Life expectancy is projected to increase in the next 10 years, resulting in a growth of the population of adults over the age of 65. The change is imperative to improve quality of life and promote healthy aging, with the feelings of independence and emotional support by care robots. Emotion recognition is expected as a promising solution for care robots not only for the aged but also for babies, who also demand independence and emotional support. Facial emotion recognition may be used for other purposes of improving quality of life or securing the safety, in healthcare, in any field that requires an in-depth understanding of the human emotion. The global emotion recognition market is now projected to grow to over USD 40 billion by 2027.

The new design of the neuromorphic neural network is inspired as an alternative of the primary visual cortex function, the orientation tuned response from Hubel and Wiesel’s experimentation, as in Illustration 1. The neuromorphic neural network, mimicking the visual cortex neuron, extracts the visual features of facial expression and assesses the difference of input image and the registered face (neutral emotion). The feasibility of the neuromorphic approach was already tested for road safety improvement. The neuromorphic deep neural network is trained in emotion recognition using Jaffe (female face dataset). The illustration 1 depicts the novelty of neuromorphic feature extraction from the facial expression and the deep learning enhancement based on the differential processing of neuromorphic features. It enables the robust emotion recognition of baby’s face expression as shown in illustration 2, which has never been trained. The baby’s facial images have been collected from a 6 month old baby boy, who is presumed to start developing emotional expression. It works by registering a user’s face (baby or an aged), while the input image can be applied via a webcam or other image sensor. The region of interest is decided after detecting eyes, with an area of 110x135 pixels. The early prototype was implemented in a notebook computer. The prototype of neuromorphic emotion recognition shows the performance of 95% accuracy and the speed of 5 emotion recognition/sec.

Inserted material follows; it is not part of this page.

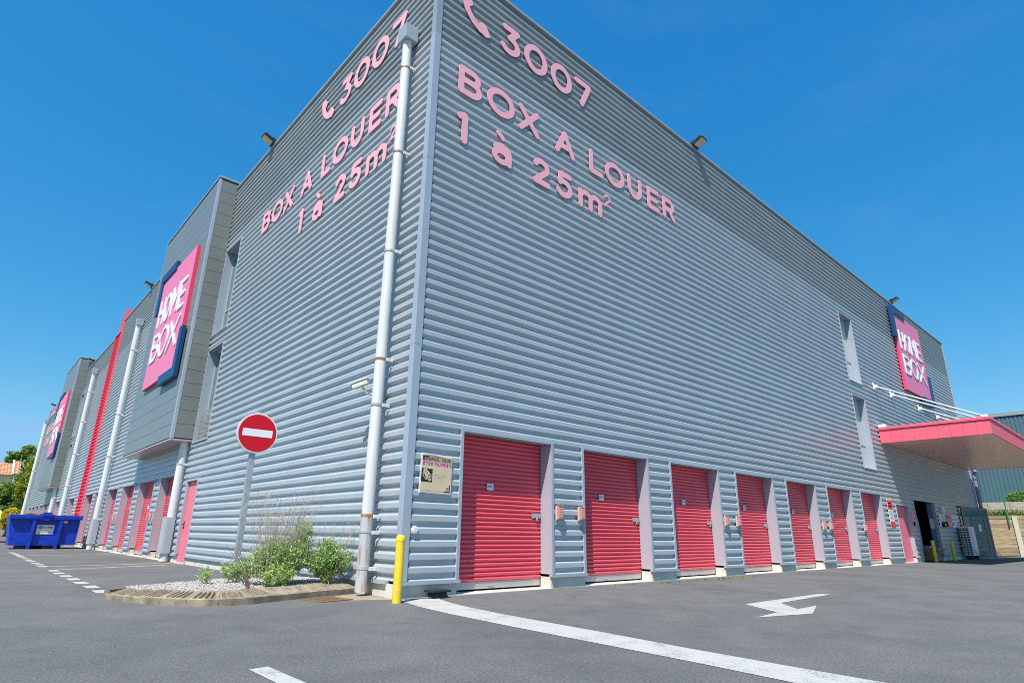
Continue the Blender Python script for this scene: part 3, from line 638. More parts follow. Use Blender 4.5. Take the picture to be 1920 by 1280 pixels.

The feasibility of implementation has been verified for the platforms of Xilinx EVM, Nvidia mobile GPU, and Raspberry Pi, as in Illustration 1. The product would be manufactured in various cost-effective ways depending on the scale and performance requirement. The product can be manufactured by designing an ASIC or customizing an embedded system. The product can also be based on a smartphone or Raspberry Pi (or similar), for a particular technical performance or the business model. For the integration with other products or services, a notebook computer (or similar) can be used for manufacturing the product.